実際のサービス開発ではどうしても枯れてる技術を使うことが多いんですけど、開発支援チームでは都度新しいものに触れたり学んだりできるので刺激を受けますね。
―森田
チャレンジできるということですね。
逆に苦労したこととか、今苦労していることとかありますか?
―中村
新しい技術なので覚えることも多いですね。ドキュメントがまだない状態であったり、誰もつまずいていない事につまずいたり。その辺が大変でもあり、楽しみでもあったりするんですけどね。
―森田
開発エンジニアとは異なる面白さですね。
皆さんからすると、どのような方が開発支援に合っていると思いますか?
―中村
チューニング大好きな人とか。(一同笑)
パフォーマンス改善が好きな人とかあうと思いますね。
―ポール
基本的には他の開発者と同じだと思いますが、新しい技術や知識を学び続けることが好きな人ですかね。いつも目の前には新しいものがあるし、わからない時に調べることで新しい経験にもなりますよね。
知見や見える角度が違ってきた。開発支援だから得られるものと価値
―森田
実際に開発支援チームに入って良かったなと思うことはありますか?
―中村
エンジニアに感謝されるときです。調査して解決した時、自分達ではわからない部分だったのでありがとうと感謝されると嬉しい気持ちになりますね。
―松崎
僕は、インフラやミドルウェアがどういう構成・設定で、どう運用されているのか分かるようになってきたことですね。
LINEは大きな組織なのでそれぞれの技術に専門のチームがいるんですが、「LINE占い」の開発をやっていた時は入社直後という事もあり、そのあたりがわからずモヤッとしてました。
開発支援チームに異動してからは、専門のチームとコミニュケーションする機会も増え、サービス開発をやってた時にはわからなかった部分を知る事が出来てよかったです。
―森田
なるほど。
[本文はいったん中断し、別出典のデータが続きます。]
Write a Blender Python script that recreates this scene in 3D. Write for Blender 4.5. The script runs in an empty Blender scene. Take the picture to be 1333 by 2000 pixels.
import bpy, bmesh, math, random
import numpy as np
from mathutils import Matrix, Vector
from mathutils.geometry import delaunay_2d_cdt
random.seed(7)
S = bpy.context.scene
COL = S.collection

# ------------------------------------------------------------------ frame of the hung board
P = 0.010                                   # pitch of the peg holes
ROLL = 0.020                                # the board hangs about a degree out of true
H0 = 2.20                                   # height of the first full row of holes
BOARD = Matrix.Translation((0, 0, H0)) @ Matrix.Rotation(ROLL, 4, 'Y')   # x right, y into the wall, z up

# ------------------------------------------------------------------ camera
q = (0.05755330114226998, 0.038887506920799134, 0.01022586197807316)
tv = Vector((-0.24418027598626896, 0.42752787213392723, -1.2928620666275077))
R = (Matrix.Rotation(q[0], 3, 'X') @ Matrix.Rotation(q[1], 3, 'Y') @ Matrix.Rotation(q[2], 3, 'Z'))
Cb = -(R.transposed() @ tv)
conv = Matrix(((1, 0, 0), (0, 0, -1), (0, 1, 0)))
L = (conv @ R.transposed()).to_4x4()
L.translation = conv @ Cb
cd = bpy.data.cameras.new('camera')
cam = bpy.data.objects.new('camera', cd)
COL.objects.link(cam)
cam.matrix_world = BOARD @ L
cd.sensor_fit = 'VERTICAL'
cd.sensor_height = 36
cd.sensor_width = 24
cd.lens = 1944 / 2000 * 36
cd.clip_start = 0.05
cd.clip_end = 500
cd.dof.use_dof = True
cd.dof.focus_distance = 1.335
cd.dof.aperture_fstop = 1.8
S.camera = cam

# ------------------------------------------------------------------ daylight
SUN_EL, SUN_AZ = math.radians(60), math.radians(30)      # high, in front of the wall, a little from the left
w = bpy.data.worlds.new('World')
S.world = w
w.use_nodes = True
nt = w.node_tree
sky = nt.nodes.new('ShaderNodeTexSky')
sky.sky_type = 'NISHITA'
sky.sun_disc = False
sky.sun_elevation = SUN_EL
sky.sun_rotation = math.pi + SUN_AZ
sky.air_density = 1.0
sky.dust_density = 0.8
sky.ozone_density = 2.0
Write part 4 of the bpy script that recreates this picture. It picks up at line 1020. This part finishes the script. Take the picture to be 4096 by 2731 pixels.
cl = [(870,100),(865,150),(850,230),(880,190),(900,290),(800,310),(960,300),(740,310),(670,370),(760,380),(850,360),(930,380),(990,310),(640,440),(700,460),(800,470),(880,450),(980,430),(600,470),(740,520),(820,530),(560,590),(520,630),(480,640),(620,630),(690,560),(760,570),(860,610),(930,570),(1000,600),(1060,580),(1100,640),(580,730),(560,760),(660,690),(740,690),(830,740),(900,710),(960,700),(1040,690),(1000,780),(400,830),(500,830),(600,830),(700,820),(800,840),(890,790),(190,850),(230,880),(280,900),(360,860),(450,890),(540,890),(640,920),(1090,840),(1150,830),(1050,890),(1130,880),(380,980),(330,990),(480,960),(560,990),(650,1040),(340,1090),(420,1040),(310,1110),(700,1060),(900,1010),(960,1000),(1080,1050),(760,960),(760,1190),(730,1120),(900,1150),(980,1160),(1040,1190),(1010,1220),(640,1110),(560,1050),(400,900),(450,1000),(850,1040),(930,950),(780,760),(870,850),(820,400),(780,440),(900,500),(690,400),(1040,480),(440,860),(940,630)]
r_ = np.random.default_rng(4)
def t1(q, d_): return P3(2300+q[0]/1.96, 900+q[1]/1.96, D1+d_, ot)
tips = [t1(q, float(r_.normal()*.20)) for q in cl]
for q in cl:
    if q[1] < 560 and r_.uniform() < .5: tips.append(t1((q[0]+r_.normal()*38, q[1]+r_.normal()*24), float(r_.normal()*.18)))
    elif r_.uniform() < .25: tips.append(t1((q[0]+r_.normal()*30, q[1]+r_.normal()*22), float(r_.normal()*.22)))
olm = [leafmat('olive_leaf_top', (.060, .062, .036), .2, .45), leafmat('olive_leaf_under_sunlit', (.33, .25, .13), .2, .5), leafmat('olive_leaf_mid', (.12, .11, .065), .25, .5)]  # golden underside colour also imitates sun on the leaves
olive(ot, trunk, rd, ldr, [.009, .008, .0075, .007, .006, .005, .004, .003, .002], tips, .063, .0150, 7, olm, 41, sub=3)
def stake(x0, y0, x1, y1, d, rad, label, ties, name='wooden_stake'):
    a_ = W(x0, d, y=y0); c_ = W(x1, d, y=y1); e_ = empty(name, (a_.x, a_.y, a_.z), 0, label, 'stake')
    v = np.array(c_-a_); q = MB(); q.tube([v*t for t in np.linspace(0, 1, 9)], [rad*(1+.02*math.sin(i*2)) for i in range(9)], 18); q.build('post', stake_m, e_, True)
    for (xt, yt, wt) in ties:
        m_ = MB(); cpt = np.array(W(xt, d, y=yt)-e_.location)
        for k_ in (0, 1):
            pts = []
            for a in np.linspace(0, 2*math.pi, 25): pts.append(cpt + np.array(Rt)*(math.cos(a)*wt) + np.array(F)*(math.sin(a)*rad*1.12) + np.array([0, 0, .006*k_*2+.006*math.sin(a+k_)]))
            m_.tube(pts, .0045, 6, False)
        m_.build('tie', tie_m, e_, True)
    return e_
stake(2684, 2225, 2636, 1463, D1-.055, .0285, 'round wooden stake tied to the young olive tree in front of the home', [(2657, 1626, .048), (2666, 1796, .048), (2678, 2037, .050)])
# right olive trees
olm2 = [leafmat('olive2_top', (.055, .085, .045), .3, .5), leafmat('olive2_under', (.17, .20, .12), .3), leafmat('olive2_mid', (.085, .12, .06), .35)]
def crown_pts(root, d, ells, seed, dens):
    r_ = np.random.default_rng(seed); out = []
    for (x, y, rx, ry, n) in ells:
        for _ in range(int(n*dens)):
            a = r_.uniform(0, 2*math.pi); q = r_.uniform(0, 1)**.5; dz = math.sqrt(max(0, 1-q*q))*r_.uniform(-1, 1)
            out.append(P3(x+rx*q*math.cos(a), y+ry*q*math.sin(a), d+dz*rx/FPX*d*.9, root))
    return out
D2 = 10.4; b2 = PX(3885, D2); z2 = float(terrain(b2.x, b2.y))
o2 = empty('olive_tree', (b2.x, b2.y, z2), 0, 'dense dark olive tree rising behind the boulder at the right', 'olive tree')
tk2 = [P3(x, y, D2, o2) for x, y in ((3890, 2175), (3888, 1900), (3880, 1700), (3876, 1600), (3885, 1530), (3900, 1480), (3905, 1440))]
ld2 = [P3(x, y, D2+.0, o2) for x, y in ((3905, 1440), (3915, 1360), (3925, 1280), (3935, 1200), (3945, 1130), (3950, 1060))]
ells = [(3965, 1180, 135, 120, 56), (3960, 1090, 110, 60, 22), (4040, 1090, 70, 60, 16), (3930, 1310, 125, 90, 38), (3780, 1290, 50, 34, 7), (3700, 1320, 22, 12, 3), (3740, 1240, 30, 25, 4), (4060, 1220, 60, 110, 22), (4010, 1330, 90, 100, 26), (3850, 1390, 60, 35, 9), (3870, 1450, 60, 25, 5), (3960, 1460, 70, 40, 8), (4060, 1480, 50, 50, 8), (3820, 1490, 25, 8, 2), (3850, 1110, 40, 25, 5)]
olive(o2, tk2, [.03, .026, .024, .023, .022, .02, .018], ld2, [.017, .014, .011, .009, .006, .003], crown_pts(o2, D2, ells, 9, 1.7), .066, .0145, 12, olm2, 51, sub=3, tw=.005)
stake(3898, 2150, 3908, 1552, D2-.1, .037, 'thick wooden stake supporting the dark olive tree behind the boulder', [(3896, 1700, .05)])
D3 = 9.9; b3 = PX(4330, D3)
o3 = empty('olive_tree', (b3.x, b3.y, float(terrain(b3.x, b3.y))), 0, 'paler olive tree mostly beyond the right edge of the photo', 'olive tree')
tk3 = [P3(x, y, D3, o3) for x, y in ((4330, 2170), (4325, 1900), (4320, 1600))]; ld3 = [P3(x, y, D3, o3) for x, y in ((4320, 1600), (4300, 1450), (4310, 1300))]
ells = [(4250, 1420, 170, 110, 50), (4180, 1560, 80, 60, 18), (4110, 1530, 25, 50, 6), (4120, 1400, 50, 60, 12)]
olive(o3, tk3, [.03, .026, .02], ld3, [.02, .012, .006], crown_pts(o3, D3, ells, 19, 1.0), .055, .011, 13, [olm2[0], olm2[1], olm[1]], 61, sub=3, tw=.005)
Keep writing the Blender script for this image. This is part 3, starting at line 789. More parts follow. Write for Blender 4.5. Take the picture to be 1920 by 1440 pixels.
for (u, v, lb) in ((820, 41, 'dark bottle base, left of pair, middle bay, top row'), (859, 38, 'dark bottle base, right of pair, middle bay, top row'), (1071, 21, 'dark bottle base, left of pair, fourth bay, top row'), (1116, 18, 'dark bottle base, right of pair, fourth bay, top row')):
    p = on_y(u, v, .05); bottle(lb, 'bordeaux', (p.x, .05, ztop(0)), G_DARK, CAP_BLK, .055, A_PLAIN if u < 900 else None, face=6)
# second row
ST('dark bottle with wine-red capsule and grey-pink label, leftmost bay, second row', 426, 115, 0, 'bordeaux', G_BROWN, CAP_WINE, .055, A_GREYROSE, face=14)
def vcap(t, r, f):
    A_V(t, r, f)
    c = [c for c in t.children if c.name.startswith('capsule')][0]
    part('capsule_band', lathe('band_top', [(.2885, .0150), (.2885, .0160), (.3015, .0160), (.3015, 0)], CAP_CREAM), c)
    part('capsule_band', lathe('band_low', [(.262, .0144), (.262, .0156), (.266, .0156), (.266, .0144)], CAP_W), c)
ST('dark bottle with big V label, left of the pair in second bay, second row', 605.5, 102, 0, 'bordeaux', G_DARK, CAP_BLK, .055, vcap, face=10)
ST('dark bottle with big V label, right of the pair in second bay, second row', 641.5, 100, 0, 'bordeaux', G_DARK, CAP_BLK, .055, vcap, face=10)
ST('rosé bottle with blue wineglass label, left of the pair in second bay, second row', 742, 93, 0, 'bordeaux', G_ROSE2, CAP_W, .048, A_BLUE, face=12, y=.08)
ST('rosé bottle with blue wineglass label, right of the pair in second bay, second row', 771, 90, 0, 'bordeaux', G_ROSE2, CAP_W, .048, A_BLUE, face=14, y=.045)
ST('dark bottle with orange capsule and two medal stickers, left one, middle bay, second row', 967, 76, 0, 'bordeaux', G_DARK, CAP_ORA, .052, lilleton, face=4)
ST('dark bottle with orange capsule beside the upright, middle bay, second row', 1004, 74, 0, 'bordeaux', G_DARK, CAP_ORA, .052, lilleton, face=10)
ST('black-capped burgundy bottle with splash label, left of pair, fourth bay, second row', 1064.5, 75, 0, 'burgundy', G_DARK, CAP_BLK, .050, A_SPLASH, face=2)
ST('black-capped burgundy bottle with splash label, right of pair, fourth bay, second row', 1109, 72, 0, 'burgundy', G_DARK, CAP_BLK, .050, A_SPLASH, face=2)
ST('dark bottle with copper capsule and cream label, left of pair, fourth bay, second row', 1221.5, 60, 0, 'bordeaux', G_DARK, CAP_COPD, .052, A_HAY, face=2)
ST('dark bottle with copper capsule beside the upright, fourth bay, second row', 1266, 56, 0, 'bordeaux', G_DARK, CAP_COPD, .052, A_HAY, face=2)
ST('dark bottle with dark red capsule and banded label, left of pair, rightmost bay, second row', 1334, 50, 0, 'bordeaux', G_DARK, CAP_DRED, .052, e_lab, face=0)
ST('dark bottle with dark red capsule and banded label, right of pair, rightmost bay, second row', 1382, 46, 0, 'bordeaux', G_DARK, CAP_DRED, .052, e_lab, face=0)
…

確かに、データベースには専門のエンジニアがいて、話が分からなかったら開発支援にお願いしてますね。
例えば、データベースサーバが壊れたらその時ちゃんとフェールオーバするということは知っているけど、どうやって運用しているかは知らないというか、そういう見えなかった部分も知れたことですかね。
―松崎
あと、それぞれのサービスの違いも知ることができます。サービス開発の人と話していく中で、そのサービスがどのようにやっているのか知れるので楽しいですよ。サービスの特性によって選択するミドルウェアも変わってきますし。
―森田
確かに、隣のサービス開発者はなにやっているのかわからなくて、知りたいって思いますね。
では最後に、開発支援チームを今後どのようにしていきたいと思っていますか。
―松崎
もっとこの開発支援チームの存在感を出したいと思っています。
僕らは、サービスに間接的に関わっている立ち位置です。僕ら自身がサービスを開発している訳ではなく、サービス開発の人が開発に専念できるように作業の一部を巻き取ったり、これまで話したような改善を行ったりというのが主な仕事です。
できる事はまだまだあるし、やりたい事もたくさんあります。エンジニアとして、僕ら一人一人が成果をだしていけばチームとしての価値もでてくると思いますね。
―森田
確かに、そうですね。
同じエンジニアでも、ポジションによって感じることや見る角度が違うということを知り、とても勉強になりました。
本日はありがとうございました。